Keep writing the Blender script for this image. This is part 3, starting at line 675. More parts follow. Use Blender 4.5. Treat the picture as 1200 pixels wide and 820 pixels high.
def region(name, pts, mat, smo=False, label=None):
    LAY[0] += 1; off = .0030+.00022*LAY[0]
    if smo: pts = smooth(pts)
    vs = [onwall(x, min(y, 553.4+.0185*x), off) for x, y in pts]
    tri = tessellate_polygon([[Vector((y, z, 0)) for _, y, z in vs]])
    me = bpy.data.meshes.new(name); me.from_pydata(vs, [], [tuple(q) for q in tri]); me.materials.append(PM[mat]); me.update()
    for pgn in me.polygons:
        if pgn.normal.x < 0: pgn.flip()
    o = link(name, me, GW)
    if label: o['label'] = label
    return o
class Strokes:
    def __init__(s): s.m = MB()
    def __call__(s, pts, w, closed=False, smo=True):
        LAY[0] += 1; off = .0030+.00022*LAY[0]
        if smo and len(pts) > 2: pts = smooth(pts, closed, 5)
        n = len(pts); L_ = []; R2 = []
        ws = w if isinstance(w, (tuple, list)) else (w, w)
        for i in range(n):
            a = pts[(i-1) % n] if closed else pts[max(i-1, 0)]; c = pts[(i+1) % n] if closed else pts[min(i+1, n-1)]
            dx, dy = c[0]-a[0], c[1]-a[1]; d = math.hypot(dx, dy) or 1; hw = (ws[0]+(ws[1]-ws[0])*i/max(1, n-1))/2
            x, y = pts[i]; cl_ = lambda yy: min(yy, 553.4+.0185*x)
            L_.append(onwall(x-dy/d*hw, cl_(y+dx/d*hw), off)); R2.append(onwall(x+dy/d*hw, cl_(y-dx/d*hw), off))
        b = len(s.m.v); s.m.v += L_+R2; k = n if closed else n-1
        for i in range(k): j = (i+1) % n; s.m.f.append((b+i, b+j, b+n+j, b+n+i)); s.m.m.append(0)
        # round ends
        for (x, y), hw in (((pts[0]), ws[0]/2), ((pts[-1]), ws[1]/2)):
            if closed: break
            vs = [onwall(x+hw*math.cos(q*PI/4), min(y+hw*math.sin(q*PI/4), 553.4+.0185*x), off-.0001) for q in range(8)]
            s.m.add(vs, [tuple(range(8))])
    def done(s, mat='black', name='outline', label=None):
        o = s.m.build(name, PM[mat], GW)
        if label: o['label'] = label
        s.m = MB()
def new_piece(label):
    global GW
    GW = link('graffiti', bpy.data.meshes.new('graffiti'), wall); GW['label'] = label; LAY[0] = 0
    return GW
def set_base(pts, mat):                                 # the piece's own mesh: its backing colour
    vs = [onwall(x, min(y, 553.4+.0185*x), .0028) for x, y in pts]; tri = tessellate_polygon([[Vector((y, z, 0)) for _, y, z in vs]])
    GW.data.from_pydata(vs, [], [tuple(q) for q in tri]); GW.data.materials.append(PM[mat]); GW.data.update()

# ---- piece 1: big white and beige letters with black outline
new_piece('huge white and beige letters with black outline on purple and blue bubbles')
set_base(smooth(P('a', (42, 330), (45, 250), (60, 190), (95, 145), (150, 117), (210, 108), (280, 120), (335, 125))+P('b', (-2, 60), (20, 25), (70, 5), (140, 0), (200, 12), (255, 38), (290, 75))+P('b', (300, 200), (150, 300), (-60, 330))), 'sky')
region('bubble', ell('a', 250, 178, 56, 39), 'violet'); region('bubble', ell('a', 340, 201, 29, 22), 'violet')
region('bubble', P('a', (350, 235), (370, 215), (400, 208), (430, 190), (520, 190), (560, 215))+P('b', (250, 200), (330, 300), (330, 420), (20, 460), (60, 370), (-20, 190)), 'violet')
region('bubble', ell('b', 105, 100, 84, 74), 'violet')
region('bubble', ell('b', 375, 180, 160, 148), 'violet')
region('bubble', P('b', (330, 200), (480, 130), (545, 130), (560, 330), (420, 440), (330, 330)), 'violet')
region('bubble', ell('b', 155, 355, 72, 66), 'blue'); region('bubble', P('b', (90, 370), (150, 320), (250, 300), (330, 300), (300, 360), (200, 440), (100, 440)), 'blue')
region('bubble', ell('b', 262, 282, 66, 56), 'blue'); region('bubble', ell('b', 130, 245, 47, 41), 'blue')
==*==
▶ _TASK TO CARRY OUT_:
All of the material above needs to be copied exactly.

▶ _FINISHED EXERCISE_:
Keep writing the Blender script for this image. This is part 3, starting at line 675. More parts follow. Use Blender 4.5. Treat the picture as 1200 pixels wide and 820 pixels high.
def region(name, pts, mat, smo=False, label=None):
    LAY[0] += 1; off = .0030+.00022*LAY[0]
    if smo: pts = smooth(pts)
    vs = [onwall(x, min(y, 553.4+.0185*x), off) for x, y in pts]
    tri = tessellate_polygon([[Vector((y, z, 0)) for _, y, z in vs]])
    me = bpy.data.meshes.new(name); me.from_pydata(vs, [], [tuple(q) for q in tri]); me.materials.append(PM[mat]); me.update()
    for pgn in me.polygons:
        if pgn.normal.x < 0: pgn.flip()
    o = link(name, me, GW)
    if label: o['label'] = label
    return o
class Strokes:
    def __init__(s): s.m = MB()
    def __call__(s, pts, w, closed=False, smo=True):
        LAY[0] += 1; off = .0030+.00022*LAY[0]
        if smo and len(pts) > 2: pts = smooth(pts, closed, 5)
        n = len(pts); L_ = []; R2 = []
        ws = w if isinstance(w, (tuple, list)) else (w, w)
        for i in range(n):
            a = pts[(i-1) % n] if closed else pts[max(i-1, 0)]; c = pts[(i+1) % n] if closed else pts[min(i+1, n-1)]
            dx, dy = c[0]-a[0], c[1]-a[1]; d = math.hypot(dx, dy) or 1; hw = (ws[0]+(ws[1]-ws[0])*i/max(1, n-1))/2
            x, y = pts[i]; cl_ = lambda yy: min(yy, 553.4+.0185*x)
            L_.append(onwall(x-dy/d*hw, cl_(y+dx/d*hw), off)); R2.append(onwall(x+dy/d*hw, cl_(y-dx/d*hw), off))
        b = len(s.m.v); s.m.v += L_+R2; k = n if closed else n-1
        for i in range(k): j = (i+1) % n; s.m.f.append((b+i, b+j, b+n+j, b+n+i)); s.m.m.append(0)
        # round ends
        for (x, y), hw in (((pts[0]), ws[0]/2), ((pts[-1]), ws[1]/2)):
            if closed: break
            vs = [onwall(x+hw*math.cos(q*PI/4), min(y+hw*math.sin(q*PI/4), 553.4+.0185*x), off-.0001) for q in range(8)]
            s.m.add(vs, [tuple(range(8))])
    def done(s, mat='black', name='outline', label=None):
        o = s.m.build(name, PM[mat], GW)
        if label: o['label'] = label
        s.m = MB()
def new_piece(label):
    global GW
    GW = link('graffiti', bpy.data.meshes.new('graffiti'), wall); GW['label'] = label; LAY[0] = 0
    return GW
def set_base(pts, mat):                                 # the piece's own mesh: its backing colour
    vs = [onwall(x, min(y, 553.4+.0185*x), .0028) for x, y in pts]; tri = tessellate_polygon([[Vector((y, z, 0)) for _, y, z in vs]])
    GW.data.from_pydata(vs, [], [tuple(q) for q in tri]); GW.data.materials.append(PM[mat]); GW.data.update()

# ---- piece 1: big white and beige letters with black outline
new_piece('huge white and beige letters with black outline on purple and blue bubbles')
set_base(smooth(P('a', (42, 330), (45, 250), (60, 190), (95, 145), (150, 117), (210, 108), (280, 120), (335, 125))+P('b', (-2, 60), (20, 25), (70, 5), (140, 0), (200, 12), (255, 38), (290, 75))+P('b', (300, 200), (150, 300), (-60, 330))), 'sky')
region('bubble', ell('a', 250, 178, 56, 39), 'violet'); region('bubble', ell('a', 340, 201, 29, 22), 'violet')
region('bubble', P('a', (350, 235), (370, 215), (400, 208), (430, 190), (520, 190), (560, 215))+P('b', (250, 200), (330, 300), (330, 420), (20, 460), (60, 370), (-20, 190)), 'violet')
region('bubble', ell('b', 105, 100, 84, 74), 'violet')
region('bubble', ell('b', 375, 180, 160, 148), 'violet')
region('bubble', P('b', (330, 200), (480, 130), (545, 130), (560, 330), (420, 440), (330, 330)), 'violet')
region('bubble', ell('b', 155, 355, 72, 66), 'blue'); region('bubble', P('b', (90, 370), (150, 320), (250, 300), (330, 300), (300, 360), (200, 440), (100, 440)), 'blue')
region('bubble', ell('b', 262, 282, 66, 56), 'blue'); region('bubble', ell('b', 130, 245, 47, 41), 'blue')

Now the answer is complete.